Ramsons, or the Wild Garlic (Allium ursinum), is broad leaved, and grows abundantly on our moist meadow banks, with a strong smell of onions when crushed or bruised. It is perennial, having egg-shaped or lance-like leaves, whilst bearing large, pearly-white blossoms with acute petals. The name is the plural of "Ramse," or "Ram," which signifies strong-smelling, or rank. And the plant is also called "Buck Rams," or "Buck Rampe," in allusion to its spadix or spathe. "The leaves of Ramsons," says Gerard, "are stamped and eaten with fish, even as we do eat greene sauce made with sorrell." This is "Bear's Garlic," and the Star Flower of florists.

Leeks were so highly esteemed by the Emperor Nero, that his subjects gave him the sobriquet of "Porrophagus." He took them with oil for several days in each month to clear his voice, eating no bread on those days. Un remede d'Empereur (Neron) pour se debarrasser d'un rhume,—et de commère pour attendre le meme but— fut envelopper un oignon dans une feuille de chou et le faire cuire sous la cendre; puis l'ecrasser, le reduire en pulpe, le mettre dans une tasse de lait, ou une decoction chaude de redisse; se coucher; et se tenir chaudement, au besoin recidiver matin et soir.

The Scotch leek is more hardy and pungent than that [222] grown in
England. It was formerly a favourite ingredient in the Cock-a-Leekie
soup of Caledonia, which is so graphically described by Sir
Walter Scott, in the Fortunes of Nigel.

A "Herby" pie, peculiar to Cornwall, is made of leeks and pilchards, or of nettles, pepper cress, parsley, mustard, and spinach, with thin slices of pork. At the bottom of the Squab pie mentioned before was a Squab, or young Cormorant, "which diffused," says Charles Kingsley, "through the pie, and through the ambient air, a delicate odour of mingled guano and polecat." That "lovers live by love, as larks by leeks," is an old saying; and in the classic story of Pyramus and Thisbe, reference is made to the beautiful emerald green which the leaves of the leek exhibit. "His eyes were as green as leeks." Among the Welsh farmers, it is a neighbourly custom to attend on a certain day and plough the land of a poor proprietor whose means are limited—each bringing with him one or more leeks for making the soup or broth.

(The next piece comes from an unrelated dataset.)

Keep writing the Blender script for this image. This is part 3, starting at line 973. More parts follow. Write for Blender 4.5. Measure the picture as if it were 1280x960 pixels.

The Schalot, or Eschalotte, is another variety of the onion tribe, which was introduced into England by the Crusaders, who found it growing at Ascalon. And Chives (Allium schoenoprasum) are an ever green perennial herb of the onion tribe, having only a mild, alliaceous flavour. Epicures consider the Schalot to be the best seasoning for beef steaks, either by taking the actual bulb, or by rubbing the plates therewith.

Again, as a most common plant in all our hedgerows, is found the Poor Man's Garlic, or Sauce-alone (Erisymum alliaria), from eruo, to cure, a somewhat coarse and most ordinary member of the onion tribe, which goes also by the names of "Jack by the hedge" and "Garlick-wort," and belongs to the cruciferous order [223] of plants. When bruised, it gives out a strong smell of garlic, and when eaten by cows it makes their milk taste powerfully of onions. The Ancients, says John Evelyn, used "Jack by the hedge" as a succedaneum to their Scordium, or cultivated Garlic.

This herb grows luxuriantly, bearing green, shining, heart-shaped leaves, and headpieces of small, white-flowering bunches. It was named "Saucealone," from being eaten in the Springtime with meat, whilst having so strong a flavour of onions, that it served alone of itself for sauce. Perhaps (says Dr. Prior) the title "Jack by the hedge" is derived from "jack," or "jakes," an old English word denoting a privy, or house of office, and this in allusion to the fetid smell of the plant, and the usual place of its growth.

When gathered and eaten with boiled mutton, after having been first separately boiled, it makes an excellent vegetable, if picked as it approaches the flowering state. Formerly this herb was highly valued as an antiscorbutic, and was thought a most desirable pot herb.

(The Erysimum officinale (Hedge Mustard) and the Vervain (Verbena) make Count Mattaei's empirical nostrum Febrifugo: but this Erysimum is not the same plant as the Jack by the hedge.)